Inovasi perubahan retribusi pasar diharapkan dapat meminimalisir penyalahgunaan dalam pengelolaan retribusi dan meningkatkan penerimaan retribusi sesuai target yang ditetapkan. Dengan demikian, pengelolaan retribusi yang transparan, akuntabel, efektif, dan efisien akan terwujud.
Victor menjelaskan, proyek perubahan ini juga relevan dengan implementasi reformasi birokrasi tematik pada aspek digitalisasi administrasi pemerintahan dan RKP 2024 yang dijabarkan dalam 7 Prioritas Nasional (PN). Termasuk sejalan dengan penerapan elektronisasi transaksi pemerintah daerah dalam mendukung perbaikan pengelolaan keuangan pemerintah daerah sesuai Peraturan Pemerintah Nomor 95 Tahun 2018 tentang Penerapan Sistem Pemerintahan Berbasis Elektronik/SPBE.
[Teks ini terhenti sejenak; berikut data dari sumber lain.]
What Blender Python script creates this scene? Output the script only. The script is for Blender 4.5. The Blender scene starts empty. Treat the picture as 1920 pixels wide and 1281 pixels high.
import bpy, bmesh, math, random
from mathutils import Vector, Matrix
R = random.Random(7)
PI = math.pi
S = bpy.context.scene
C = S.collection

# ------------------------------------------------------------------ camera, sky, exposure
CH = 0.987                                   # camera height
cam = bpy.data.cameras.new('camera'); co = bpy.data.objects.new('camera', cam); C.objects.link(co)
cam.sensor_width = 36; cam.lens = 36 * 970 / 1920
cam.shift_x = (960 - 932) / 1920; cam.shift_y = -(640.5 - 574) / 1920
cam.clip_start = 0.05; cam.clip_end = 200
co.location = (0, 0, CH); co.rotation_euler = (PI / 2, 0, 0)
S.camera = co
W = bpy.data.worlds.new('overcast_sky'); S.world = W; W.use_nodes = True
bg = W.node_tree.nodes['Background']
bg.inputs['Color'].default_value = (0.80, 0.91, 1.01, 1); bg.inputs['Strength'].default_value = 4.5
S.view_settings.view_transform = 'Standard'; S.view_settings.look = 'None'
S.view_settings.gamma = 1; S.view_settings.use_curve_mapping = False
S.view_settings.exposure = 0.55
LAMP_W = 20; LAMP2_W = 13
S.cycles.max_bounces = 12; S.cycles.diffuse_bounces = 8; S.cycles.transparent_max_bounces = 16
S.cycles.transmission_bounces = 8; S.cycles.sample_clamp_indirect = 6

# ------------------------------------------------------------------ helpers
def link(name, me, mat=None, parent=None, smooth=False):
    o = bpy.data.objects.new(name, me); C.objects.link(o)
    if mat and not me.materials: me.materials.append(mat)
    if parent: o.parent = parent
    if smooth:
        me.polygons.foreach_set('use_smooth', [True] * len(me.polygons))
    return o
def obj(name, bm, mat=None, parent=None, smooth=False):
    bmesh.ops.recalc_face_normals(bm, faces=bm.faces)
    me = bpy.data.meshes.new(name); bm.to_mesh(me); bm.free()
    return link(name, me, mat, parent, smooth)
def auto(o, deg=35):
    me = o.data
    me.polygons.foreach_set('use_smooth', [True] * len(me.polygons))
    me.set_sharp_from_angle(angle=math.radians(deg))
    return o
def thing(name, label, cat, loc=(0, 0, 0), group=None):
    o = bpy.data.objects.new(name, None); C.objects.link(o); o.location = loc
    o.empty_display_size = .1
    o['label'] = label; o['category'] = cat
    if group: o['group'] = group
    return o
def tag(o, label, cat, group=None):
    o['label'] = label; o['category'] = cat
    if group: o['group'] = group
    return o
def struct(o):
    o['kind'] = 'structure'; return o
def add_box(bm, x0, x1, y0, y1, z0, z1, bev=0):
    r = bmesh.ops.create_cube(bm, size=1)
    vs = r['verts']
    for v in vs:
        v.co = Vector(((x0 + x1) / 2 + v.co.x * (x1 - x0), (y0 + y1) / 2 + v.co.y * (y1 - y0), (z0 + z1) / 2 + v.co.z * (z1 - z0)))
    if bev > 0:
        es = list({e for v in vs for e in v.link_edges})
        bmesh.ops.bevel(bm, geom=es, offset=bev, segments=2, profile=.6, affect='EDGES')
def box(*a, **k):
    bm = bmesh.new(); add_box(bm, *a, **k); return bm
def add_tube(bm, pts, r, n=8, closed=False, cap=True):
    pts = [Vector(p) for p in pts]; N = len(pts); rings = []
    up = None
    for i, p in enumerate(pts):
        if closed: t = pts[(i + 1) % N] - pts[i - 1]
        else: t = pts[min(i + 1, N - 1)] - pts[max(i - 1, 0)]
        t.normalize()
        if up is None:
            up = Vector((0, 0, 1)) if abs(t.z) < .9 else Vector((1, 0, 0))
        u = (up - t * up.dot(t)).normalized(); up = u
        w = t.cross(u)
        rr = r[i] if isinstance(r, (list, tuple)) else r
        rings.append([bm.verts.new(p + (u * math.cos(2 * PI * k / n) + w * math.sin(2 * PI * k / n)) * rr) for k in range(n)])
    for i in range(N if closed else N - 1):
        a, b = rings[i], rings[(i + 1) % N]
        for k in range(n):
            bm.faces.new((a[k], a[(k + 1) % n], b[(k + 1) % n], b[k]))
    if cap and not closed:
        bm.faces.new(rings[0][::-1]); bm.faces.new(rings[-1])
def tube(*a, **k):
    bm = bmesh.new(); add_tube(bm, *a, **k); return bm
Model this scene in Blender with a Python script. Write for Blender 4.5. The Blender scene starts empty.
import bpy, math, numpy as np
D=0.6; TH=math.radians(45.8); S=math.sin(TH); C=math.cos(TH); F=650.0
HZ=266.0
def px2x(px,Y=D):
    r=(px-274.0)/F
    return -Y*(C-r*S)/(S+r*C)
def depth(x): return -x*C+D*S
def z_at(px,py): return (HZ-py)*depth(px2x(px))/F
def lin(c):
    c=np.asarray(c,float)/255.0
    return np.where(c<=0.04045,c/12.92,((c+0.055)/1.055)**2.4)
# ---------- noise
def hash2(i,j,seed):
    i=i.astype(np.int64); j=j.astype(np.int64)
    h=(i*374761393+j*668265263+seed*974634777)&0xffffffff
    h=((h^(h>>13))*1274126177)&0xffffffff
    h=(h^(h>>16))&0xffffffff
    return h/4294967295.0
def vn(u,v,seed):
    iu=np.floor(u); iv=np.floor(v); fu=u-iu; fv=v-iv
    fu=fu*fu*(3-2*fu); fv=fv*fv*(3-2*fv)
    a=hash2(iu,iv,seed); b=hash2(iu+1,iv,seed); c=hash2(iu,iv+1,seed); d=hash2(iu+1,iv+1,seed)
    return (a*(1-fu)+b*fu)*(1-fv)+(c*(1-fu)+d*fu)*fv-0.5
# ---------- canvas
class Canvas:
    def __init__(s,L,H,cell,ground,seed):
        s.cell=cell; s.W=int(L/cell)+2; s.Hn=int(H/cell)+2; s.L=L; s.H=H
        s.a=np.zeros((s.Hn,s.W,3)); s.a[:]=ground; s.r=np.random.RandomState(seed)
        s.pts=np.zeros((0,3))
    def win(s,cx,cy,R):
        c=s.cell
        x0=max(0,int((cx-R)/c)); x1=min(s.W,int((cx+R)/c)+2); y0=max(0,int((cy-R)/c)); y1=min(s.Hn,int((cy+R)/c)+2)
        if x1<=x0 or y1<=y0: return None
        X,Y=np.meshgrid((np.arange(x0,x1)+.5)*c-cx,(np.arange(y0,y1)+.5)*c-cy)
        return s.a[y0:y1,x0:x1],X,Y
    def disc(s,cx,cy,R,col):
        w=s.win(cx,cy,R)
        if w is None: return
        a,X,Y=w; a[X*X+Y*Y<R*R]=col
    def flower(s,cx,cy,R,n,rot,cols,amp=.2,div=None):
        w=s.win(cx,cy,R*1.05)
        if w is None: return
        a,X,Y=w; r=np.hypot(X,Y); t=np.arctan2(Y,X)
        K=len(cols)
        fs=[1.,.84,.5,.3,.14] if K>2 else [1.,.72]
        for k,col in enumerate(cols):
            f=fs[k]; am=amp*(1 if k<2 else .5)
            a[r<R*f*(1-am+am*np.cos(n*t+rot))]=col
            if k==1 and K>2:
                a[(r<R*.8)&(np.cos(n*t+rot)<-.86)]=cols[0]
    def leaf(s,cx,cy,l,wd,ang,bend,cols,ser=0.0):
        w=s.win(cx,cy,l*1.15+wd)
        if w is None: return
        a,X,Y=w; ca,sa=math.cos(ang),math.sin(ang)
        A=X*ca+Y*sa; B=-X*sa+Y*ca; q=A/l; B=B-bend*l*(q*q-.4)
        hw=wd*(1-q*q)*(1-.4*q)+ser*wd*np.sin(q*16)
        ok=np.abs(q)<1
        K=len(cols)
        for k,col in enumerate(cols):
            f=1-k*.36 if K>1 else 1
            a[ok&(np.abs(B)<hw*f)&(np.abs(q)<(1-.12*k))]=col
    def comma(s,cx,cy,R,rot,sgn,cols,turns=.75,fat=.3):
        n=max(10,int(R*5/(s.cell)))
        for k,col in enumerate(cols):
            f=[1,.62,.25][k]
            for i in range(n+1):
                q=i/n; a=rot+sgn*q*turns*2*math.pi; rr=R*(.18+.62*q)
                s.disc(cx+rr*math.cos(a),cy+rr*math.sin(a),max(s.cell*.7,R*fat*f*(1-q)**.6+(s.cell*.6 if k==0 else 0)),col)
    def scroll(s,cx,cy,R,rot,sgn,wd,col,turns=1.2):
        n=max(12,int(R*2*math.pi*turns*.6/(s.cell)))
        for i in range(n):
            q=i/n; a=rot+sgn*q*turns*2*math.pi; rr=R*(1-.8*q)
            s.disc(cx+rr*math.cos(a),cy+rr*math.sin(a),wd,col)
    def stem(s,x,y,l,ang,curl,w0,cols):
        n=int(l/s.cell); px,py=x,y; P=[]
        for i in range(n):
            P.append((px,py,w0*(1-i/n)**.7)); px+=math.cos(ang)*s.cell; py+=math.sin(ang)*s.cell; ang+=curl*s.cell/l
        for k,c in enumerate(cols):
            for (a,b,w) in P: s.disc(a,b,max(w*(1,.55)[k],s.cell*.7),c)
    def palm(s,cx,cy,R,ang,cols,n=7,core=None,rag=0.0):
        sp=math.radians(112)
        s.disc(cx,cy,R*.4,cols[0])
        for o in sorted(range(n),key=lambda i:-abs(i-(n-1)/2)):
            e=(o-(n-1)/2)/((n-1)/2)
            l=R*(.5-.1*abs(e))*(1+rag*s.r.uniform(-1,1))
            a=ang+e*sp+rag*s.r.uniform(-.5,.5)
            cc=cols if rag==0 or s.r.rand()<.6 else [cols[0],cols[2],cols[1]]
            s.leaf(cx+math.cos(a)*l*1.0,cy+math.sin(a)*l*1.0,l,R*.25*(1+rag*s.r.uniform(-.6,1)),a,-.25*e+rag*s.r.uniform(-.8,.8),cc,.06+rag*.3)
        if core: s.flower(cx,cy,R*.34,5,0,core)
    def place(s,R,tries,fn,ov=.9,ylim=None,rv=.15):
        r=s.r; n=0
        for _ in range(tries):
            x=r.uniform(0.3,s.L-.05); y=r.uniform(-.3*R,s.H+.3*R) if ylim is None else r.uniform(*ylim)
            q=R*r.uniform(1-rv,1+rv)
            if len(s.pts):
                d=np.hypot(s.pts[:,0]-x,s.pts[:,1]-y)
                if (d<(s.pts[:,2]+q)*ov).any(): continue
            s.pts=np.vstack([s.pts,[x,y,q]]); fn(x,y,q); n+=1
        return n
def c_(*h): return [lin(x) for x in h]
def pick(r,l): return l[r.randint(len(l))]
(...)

Ia mengungkapkan, permasalahan yang terjadi di Disperindag hari ini adalah belum optimalnya pengelolaan retribusi pasar di Kabupaten Gorontalo. Kondisi ini memperlihatkan tata kelola retribusi pasar masih kurang efektif.
“Besarnya potensi penyalahgunaan yang mengakibatkan terjadinya kebocoran retribusi disebabkan sistem pengelolaan retribusi yang dilakukan masih manual,” jelas Victor.
Selain itu, masalah lain yang dihadapi yakni rendahnya kompetensi dan profesionalisme petugas pungut retribusi pasar dimana seringkali ditemukan petugas tidak memberikan karcis kepada pedagang sebagai tanda telah melakukan pembayaran retribusi.
Hal ini tentunya berdampak pada penerimaan pembayaran retribusi yang tidak sesuai dengan target. Untuk mengatasi permasalahan tersebut, maka solusi yang akan dilakukan yaitu mengubah pola pengelolaan retribusi pasar yang selama ini masih manual ke berbasis digital.
“Untuk mewujudkan hal itu, maka dilakukan kerjasama dengan perbankan untuk penyediaan sistem QRIS yang akan digunakan sebagai alat pembayaran retribusi yang sah. Dengan penggunaan QRIS, maka pembayaran retribusi akan lebih mudah dikontrol dan pencatatannya akan lebih akurat sehingga kesalahan dan potensi penyalahgunaan akan semakin kecil,” tutup Victor.